>> START

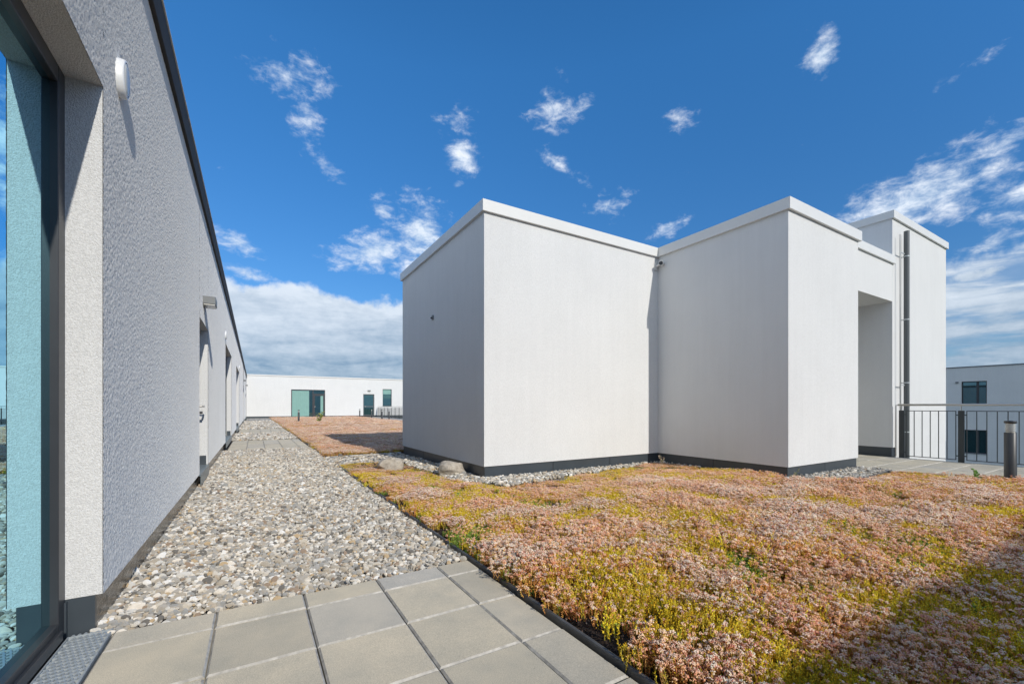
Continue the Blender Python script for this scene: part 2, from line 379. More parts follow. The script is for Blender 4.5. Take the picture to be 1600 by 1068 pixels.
# ------------------------------------------------------------------ paving slabs
def slab_mesh(w, d, h=.045, c=.008):
    mb = MB().cbox(0, w, 0, d, -h, 0, c); me = mb.mesh('paving_slab', 'slab'); me.materials.append(M['slab_edge'])
    for k in (3, 5, 7, 9): me.polygons[k].material_index = 1
    return me
_sl = {}
def put_slab(parent, x0, x1, y0, y1, gap=.007):
    gx = gap - .0025
    w, d = round(x1 - x0 - gx, 3), round(y1 - y0 - gap, 3)
    if (w, d) not in _sl: _sl[(w, d)] = slab_mesh(w, d)
    o = bpy.data.objects.new('paving_slab', _sl[(w, d)]); C.objects.link(o); o.parent = parent
    o.location = (x0 + gx / 2, y0 + gap / 2, random.uniform(-.0045, .0015)); o.rotation_euler = (random.uniform(-.0035, .0035), random.uniform(-.003, .003), random.uniform(-.002, .002))
    return o
COLS = [-.560, -.163, .235, .633, 1.022, 1.252]
def pad(rows):
    base = tag(MB().box(COLS[0], COLS[-1], min(rows), max(rows), -.0495, -.0465).build('pavement', 'bedding'), kind='structure')
    for a, b in zip(rows[:-1], rows[1:]):
        for x0, x1 in zip(COLS[:-1], COLS[1:]): put_slab(base, x0, x1, min(a, b), max(a, b))
    return base
pad([2.654, 2.455, 2.030, 1.607, 1.187, .767, .347, -.073, -.493, -.913])
pad([12.33 + .42 * k for k in range(9)])
pad([20.3 + .42 * k for k in range(9)])
tag(MB().box(-.56, 1.25, 38.3, 46.66, -.0495, 0).build('pavement', 'far_slab'), kind='structure')
# terrace on the right
terr = tag(MB().box(8.72, 11.45, -3.0, 5.6, -.0495, -.0465).build('terrace', 'bedding'), kind='structure')
xs = [8.72 + .39 * k for k in range(8)]
for i in range(21):
    y0 = -3 + .4095 * i
    for x0, x1 in zip(xs[:-1], xs[1:]):
        if y0 > 3.0 and x0 < 8.7: continue
        put_slab(terr, x0, x1, y0, y0 + .4095)
tag(MB().box(9.0, 11.45, 9.4, 46.66, -.0495, .004).build('terrace', 'far_slab'), kind='structure')
tag(MB().box(1.3, 8.98, 45.6, 46.66, -.0495, .006).build('terrace', 'far_slab'), kind='structure')

# ------------------------------------------------------------------ the long wing on the left
wing = thing('building_wing', 'long white rendered building wing with dark coping running along the gravel path', 'building')
OPEN = [(-1.2, 2.715, -.05, 2.545), (6.85, 8.05, .16, 2.215), (12.7, 15.95, .16, 2.62), (20.1, 23.9, .16, 2.68), (32.2, 34.2, .16, 2.45), (40.4, 43.2, .16, 2.6)]
ZR = .165                              # underside of the render
f = facade('x', XW, -.40, -8.0, 46.72, ZR, 3.76, [(a, b, max(c, ZR - .02) if c > 0 else ZR - .02, d) for a, b, c, d in OPEN])
# openings reach the lower edge of the render, so drop the lower limit
f = facade('x', XW, -.40, -8.0, 46.72, ZR, 3.76, [(a, b, ZR, d) for a, b, c, d in OPEN])
wo_ = f.build('wall', 'stucco_rough', wing); wo_.data.materials.append(M['stucco'])
for k in f.second: wo_.data.polygons[k].material_index = 1
def relief_patch(y0, y1, z0, z1, dy, dz):
    ys, zs_ = np.arange(y0, y1 + dy * .5, dy), np.arange(z0, z1 + dz * .5, dz); Y, Z = np.meshgrid(ys, zs_)
    n = rng.random(Y.shape); n2 = rng.random(Y.shape)
    sm = (n + np.roll(n, 1, 0) + np.roll(n, 1, 1) + np.roll(np.roll(n, 1, 0), 1, 1)) / 4
    amp = .0034 * (dy + dz) / .0163 * .95
    if y0 > 10: amp *= .8
    X = XW + .0015 + amp * (sm * .45 + n2 * .75); Y = Y + (rng.random(Y.shape) - .5) * dy * .55; Z = Z + (rng.random(Y.shape) - .5) * dz * .55
    Y[:, 0] = y0; Y[:, -1] = y1; Z[0, :] = z0; Z[-1, :] = z1
    ny = len(ys); i = (np.arange(len(zs_) - 1)[:, None] * ny + np.arange(ny - 1)).ravel()
    fc = np.stack([i, i + 1, i + ny + 1, i + ny], 1).astype(np.int32)
    me = bpy.data.meshes.new('coarse_render'); v = np.stack([X, Y, Z], -1).reshape(-1, 3).astype(np.float32)
    me.vertices.add(len(v)); me.vertices.foreach_set('co', v.ravel()); me.loops.add(fc.size); me.loops.foreach_set('vertex_index', fc.ravel())
    me.polygons.add(len(fc)); me.polygons.foreach_set('loop_start', np.arange(len(fc), dtype=np.int32) * 4)
    me.update(calc_edges=True); me.materials.append(M['grit'])
    o = bpy.data.objects.new('coarse_render', me); C.objects.link(o); o.parent = wing; return o
relief_patch(.30, 2.7155, 2.546, 3.761, .0064, .0068)
relief_patch(2.7155, 6.849, ZR, 3.761, .0064, .0068)
relief_patch(6.8495, 8.0505, 2.216, 3.761, .0105, .0115)
relief_patch(8.051, 12.699, ZR, 3.761, .0125, .0125)
relief_patch(12.6995, 15.9505, 2.621, 3.761, .017, .016)
relief_patch(15.951, 20.099, ZR, 3.761, .020, .018)
relief_patch(20.0995, 23.9005, 2.681, 3.761, .026, .024)
relief_patch(23.901, 32.199, ZR, 3.761, .032, .028)
relief_patch(34.201, 40.399, ZR, 3.761, .040, .034)
MB().box(XW - .42, XW + .032, -8.05, 46.74, 3.762, 4.012).build('coping', 'coping_dark', wing, .006)
MB().box(XW - .43, XW + .040, -8.05, 46.74, 4.014, 4.030).build('coping_cap', 'coping', wing)
MB().box(-8, XW - .41, -8.0, 46.7, -11, 3.9).build('core', 'stucco', wing)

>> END

◆ **Written task**
Quote the material word for word, dropping any images it holds.

◆ **The response**
Continue the Blender Python script for this scene: part 2, from line 379. More parts follow. The script is for Blender 4.5. Take the picture to be 1600 by 1068 pixels.
# ------------------------------------------------------------------ paving slabs
def slab_mesh(w, d, h=.045, c=.008):
    mb = MB().cbox(0, w, 0, d, -h, 0, c); me = mb.mesh('paving_slab', 'slab'); me.materials.append(M['slab_edge'])
    for k in (3, 5, 7, 9): me.polygons[k].material_index = 1
    return me
_sl = {}
def put_slab(parent, x0, x1, y0, y1, gap=.007):
    gx = gap - .0025
    w, d = round(x1 - x0 - gx, 3), round(y1 - y0 - gap, 3)
    if (w, d) not in _sl: _sl[(w, d)] = slab_mesh(w, d)
    o = bpy.data.objects.new('paving_slab', _sl[(w, d)]); C.objects.link(o); o.parent = parent
    o.location = (x0 + gx / 2, y0 + gap / 2, random.uniform(-.0045, .0015)); o.rotation_euler = (random.uniform(-.0035, .0035), random.uniform(-.003, .003), random.uniform(-.002, .002))
    return o
COLS = [-.560, -.163, .235, .633, 1.022, 1.252]
def pad(rows):
    base = tag(MB().box(COLS[0], COLS[-1], min(rows), max(rows), -.0495, -.0465).build('pavement', 'bedding'), kind='structure')
    for a, b in zip(rows[:-1], rows[1:]):
        for x0, x1 in zip(COLS[:-1], COLS[1:]): put_slab(base, x0, x1, min(a, b), max(a, b))
    return base
pad([2.654, 2.455, 2.030, 1.607, 1.187, .767, .347, -.073, -.493, -.913])
pad([12.33 + .42 * k for k in range(9)])
pad([20.3 + .42 * k for k in range(9)])
tag(MB().box(-.56, 1.25, 38.3, 46.66, -.0495, 0).build('pavement', 'far_slab'), kind='structure')
# terrace on the right
terr = tag(MB().box(8.72, 11.45, -3.0, 5.6, -.0495, -.0465).build('terrace', 'bedding'), kind='structure')
xs = [8.72 + .39 * k for k in range(8)]
for i in range(21):
    y0 = -3 + .4095 * i
    for x0, x1 in zip(xs[:-1], xs[1:]):
        if y0 > 3.0 and x0 < 8.7: continue
        put_slab(terr, x0, x1, y0, y0 + .4095)
tag(MB().box(9.0, 11.45, 9.4, 46.66, -.0495, .004).build('terrace', 'far_slab'), kind='structure')
tag(MB().box(1.3, 8.98, 45.6, 46.66, -.0495, .006).build('terrace', 'far_slab'), kind='structure')

# ------------------------------------------------------------------ the long wing on the left
wing = thing('building_wing', 'long white rendered building wing with dark coping running along the gravel path', 'building')
OPEN = [(-1.2, 2.715, -.05, 2.545), (6.85, 8.05, .16, 2.215), (12.7, 15.95, .16, 2.62), (20.1, 23.9, .16, 2.68), (32.2, 34.2, .16, 2.45), (40.4, 43.2, .16, 2.6)]
ZR = .165                              # underside of the render
f = facade('x', XW, -.40, -8.0, 46.72, ZR, 3.76, [(a, b, max(c, ZR - .02) if c > 0 else ZR - .02, d) for a, b, c, d in OPEN])
# openings reach the lower edge of the render, so drop the lower limit
f = facade('x', XW, -.40, -8.0, 46.72, ZR, 3.76, [(a, b, ZR, d) for a, b, c, d in OPEN])
wo_ = f.build('wall', 'stucco_rough', wing); wo_.data.materials.append(M['stucco'])
for k in f.second: wo_.data.polygons[k].material_index = 1
def relief_patch(y0, y1, z0, z1, dy, dz):
    ys, zs_ = np.arange(y0, y1 + dy * .5, dy), np.arange(z0, z1 + dz * .5, dz); Y, Z = np.meshgrid(ys, zs_)
    n = rng.random(Y.shape); n2 = rng.random(Y.shape)
    sm = (n + np.roll(n, 1, 0) + np.roll(n, 1, 1) + np.roll(np.roll(n, 1, 0), 1, 1)) / 4
    amp = .0034 * (dy + dz) / .0163 * .95
    if y0 > 10: amp *= .8
    X = XW + .0015 + amp * (sm * .45 + n2 * .75); Y = Y + (rng.random(Y.shape) - .5) * dy * .55; Z = Z + (rng.random(Y.shape) - .5) * dz * .55
    Y[:, 0] = y0; Y[:, -1] = y1; Z[0, :] = z0; Z[-1, :] = z1
    ny = len(ys); i = (np.arange(len(zs_) - 1)[:, None] * ny + np.arange(ny - 1)).ravel()
    fc = np.stack([i, i + 1, i + ny + 1, i + ny], 1).astype(np.int32)
    me = bpy.data.meshes.new('coarse_render'); v = np.stack([X, Y, Z], -1).reshape(-1, 3).astype(np.float32)
    me.vertices.add(len(v)); me.vertices.foreach_set('co', v.ravel()); me.loops.add(fc.size); me.loops.foreach_set('vertex_index', fc.ravel())
    me.polygons.add(len(fc)); me.polygons.foreach_set('loop_start', np.arange(len(fc), dtype=np.int32) * 4)
    me.update(calc_edges=True); me.materials.append(M['grit'])
    o = bpy.data.objects.new('coarse_render', me); C.objects.link(o); o.parent = wing; return o
relief_patch(.30, 2.7155, 2.546, 3.761, .0064, .0068)
relief_patch(2.7155, 6.849, ZR, 3.761, .0064, .0068)
relief_patch(6.8495, 8.0505, 2.216, 3.761, .0105, .0115)
relief_patch(8.051, 12.699, ZR, 3.761, .0125, .0125)
relief_patch(12.6995, 15.9505, 2.621, 3.761, .017, .016)
relief_patch(15.951, 20.099, ZR, 3.761, .020, .018)
relief_patch(20.0995, 23.9005, 2.681, 3.761, .026, .024)
relief_patch(23.901, 32.199, ZR, 3.761, .032, .028)
relief_patch(34.201, 40.399, ZR, 3.761, .040, .034)
MB().box(XW - .42, XW + .032, -8.05, 46.74, 3.762, 4.012).build('coping', 'coping_dark', wing, .006)
MB().box(XW - .43, XW + .040, -8.05, 46.74, 4.014, 4.030).build('coping_cap', 'coping', wing)
MB().box(-8, XW - .41, -8.0, 46.7, -11, 3.9).build('core', 'stucco', wing)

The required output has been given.